3.244. On the Art of Getting Your Shit Together

Shaq O’Neal is heralded as one of the greatest basketball players of all time. He grew up squarely in my era, being only a few years older than myself. I was able to watch from the perspective of a young (clearly less physically gifted) athlete as he grew into a phenomenon. Shaq didn’t make it because he was big. It was a factor. An equally sized factor was the fact that Shaq did not give a fuck. That is the one thing he had going for him that I never caught on to. He didn’t care what others thought or how his actions ‘played’ in the wider world. Shaq is and always will be unapologetically Shaq, and for that I give him thanks. I finally figured out that it’s the secret sauce to being successful.

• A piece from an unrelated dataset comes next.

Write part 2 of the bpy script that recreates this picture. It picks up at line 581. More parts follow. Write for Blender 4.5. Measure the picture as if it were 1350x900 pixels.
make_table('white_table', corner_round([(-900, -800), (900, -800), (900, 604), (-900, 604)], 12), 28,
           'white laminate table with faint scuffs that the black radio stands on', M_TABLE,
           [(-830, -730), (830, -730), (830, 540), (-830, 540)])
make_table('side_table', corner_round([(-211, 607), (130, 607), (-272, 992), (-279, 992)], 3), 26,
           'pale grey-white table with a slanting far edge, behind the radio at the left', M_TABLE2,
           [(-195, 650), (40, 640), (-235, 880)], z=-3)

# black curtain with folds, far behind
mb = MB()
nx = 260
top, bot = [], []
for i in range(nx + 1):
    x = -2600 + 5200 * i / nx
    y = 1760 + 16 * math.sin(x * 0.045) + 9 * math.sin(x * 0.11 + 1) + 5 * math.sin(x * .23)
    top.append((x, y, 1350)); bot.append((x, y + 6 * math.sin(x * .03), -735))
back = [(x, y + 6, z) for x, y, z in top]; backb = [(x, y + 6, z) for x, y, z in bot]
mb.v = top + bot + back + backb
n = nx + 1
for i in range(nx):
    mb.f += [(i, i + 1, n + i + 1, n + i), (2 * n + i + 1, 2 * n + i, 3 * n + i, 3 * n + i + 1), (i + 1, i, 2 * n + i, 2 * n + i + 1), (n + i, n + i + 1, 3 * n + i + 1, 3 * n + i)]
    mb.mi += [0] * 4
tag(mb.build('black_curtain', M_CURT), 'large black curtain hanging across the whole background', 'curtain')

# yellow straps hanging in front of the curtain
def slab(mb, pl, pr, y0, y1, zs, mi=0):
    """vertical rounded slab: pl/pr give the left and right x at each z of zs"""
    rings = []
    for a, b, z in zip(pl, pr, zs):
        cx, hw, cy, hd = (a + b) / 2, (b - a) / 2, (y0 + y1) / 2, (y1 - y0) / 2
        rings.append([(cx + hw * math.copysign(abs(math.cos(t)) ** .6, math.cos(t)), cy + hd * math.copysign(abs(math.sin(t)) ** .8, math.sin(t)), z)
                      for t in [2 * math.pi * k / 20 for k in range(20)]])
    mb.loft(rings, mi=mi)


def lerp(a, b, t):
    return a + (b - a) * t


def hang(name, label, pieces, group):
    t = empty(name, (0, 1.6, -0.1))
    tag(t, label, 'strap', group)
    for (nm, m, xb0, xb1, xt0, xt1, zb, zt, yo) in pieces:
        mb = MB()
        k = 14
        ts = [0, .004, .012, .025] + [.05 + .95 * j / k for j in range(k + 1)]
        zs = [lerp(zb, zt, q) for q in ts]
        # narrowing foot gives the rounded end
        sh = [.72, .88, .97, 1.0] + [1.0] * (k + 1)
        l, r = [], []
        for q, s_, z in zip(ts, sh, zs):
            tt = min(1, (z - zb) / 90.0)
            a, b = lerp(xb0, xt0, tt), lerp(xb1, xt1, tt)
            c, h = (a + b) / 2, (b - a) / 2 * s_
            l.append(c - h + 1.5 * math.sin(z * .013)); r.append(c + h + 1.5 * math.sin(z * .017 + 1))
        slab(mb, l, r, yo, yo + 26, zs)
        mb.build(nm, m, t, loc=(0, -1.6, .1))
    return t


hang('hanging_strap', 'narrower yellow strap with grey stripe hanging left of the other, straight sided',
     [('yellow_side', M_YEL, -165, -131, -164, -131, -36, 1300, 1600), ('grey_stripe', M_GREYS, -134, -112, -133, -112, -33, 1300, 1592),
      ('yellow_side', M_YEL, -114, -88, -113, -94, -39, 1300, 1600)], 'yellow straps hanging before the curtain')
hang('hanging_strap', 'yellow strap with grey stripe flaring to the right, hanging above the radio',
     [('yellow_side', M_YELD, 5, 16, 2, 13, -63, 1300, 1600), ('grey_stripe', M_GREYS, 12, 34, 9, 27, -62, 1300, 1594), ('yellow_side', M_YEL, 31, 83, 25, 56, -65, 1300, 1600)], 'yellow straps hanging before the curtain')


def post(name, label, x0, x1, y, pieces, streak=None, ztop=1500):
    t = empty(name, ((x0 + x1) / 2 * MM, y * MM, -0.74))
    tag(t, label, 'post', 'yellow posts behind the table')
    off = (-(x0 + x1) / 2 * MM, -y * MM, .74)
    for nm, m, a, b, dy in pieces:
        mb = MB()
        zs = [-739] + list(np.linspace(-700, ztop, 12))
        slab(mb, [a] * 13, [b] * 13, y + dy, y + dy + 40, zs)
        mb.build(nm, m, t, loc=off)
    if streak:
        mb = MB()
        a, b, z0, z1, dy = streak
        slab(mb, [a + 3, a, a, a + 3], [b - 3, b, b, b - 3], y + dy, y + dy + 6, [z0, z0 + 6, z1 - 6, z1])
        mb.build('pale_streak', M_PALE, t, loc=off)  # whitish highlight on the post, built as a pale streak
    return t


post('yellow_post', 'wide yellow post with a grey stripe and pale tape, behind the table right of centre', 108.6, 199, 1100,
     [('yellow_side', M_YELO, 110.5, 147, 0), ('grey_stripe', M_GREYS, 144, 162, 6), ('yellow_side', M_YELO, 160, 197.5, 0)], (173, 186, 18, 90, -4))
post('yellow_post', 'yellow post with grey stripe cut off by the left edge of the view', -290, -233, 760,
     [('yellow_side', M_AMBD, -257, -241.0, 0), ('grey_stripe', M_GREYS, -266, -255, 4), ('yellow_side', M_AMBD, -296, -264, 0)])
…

I care what people think about me. I walk around my job like a ghost because I don’t want to have to encounter people who have thoughts or feelings about who I am and how I operate. It needs to change, and I am making those changes starting with the acknowledgement of how and why that happens. Part of it has to do with how I established relationships. I was everybody’s friend–the social chameleon type who wanted to be in on the conversation. That never seemed like a hinderance until the tide shifted and people started to look at me more as a liability in some circles than a boon. I started getting tugged in different directions and the emotional tide pulled me away from the reasons and habits that formed my early success. I became the fodder of whispers and trash talk and that absolutely hurt me. I cared and I was sad and for years I wanted to quit. That emotional low affected the effort I put into the job and straight up made things worse.

Over time I found friends and a group/purpose within the school that made me proud. However, that too began to conflict with what was at the core of my life and I ruined that in the course of time.

I should’ve been more like Shaq.

I should’ve done me and been 100% unapologetic about doing me and wanting to do the things that both make me happy and create an environment where I feel at peace and where I explore the things in life I want to explore and achieve without any fucks to give about what other people think. Shaq did.

3.243. Getting it Together

10 days and 10 chapters into the process I finally think I am starting to get my shit together. It is about deciding to live a life worth living. I think somewhere in the darkest recesses of my irony driven psyche I am still convinced that the moment I completely have it together I am going to drop dead–never having enjoyed being on the top of my game. Morbid, I know, but I gotta go sometime (sadly), and I might as well go out on top.

So, what does it take to get there? Dedication, focus, less stuff to do? All of that helps, but I think the key for me is manageable tasks that build towards a goal. I always take it back to Steinback who wrote, “When I face the desolate impossibility of writing five hundred pages, a sick sense of failure falls on me, and I know I can never do it. Then gradually, I write one page and then another. One day’s work is all I can permit myself to contemplate.” So I write 1000 words and then another. I find the kernel of a thing and build from that. In coaching I learn one skill and then another, knowing that they all come together to form a matrix; knowing that all the words coalesce into a story.

Another part of it is sleep. I actually get some. Not enough, mind you. There are multiple days in a week where I’m not with my partner and thus have no reason to retire and instead lie there consuming bad TV and playing Apex Legends long into the night. On a whole though, I’m doing pretty good with the sleep cycle.

I’m also doing much better with delegating. I used to feel responsible for everything. I used to manage all the housework. Now I manage far less at one location, and conversely far less than I should at the other (I am fixing that part posthaste).

The key I see when I consider all of these things is the concept of balance and manageable tasks. I’m old. I can’t write a novel in two weeks like I did in college. I can’t stay up for three days like I did in high school. Those moments and actions shaped me into who I am, but they also set false expectations of what I can achieve in ‘normal’ mode.

So, if you’re reading this then you ought to take away one thing: Set small goals that you can manage and that build towards a larger ideal. Do enough of these things in the areas of your life that are important and don’t overdo it.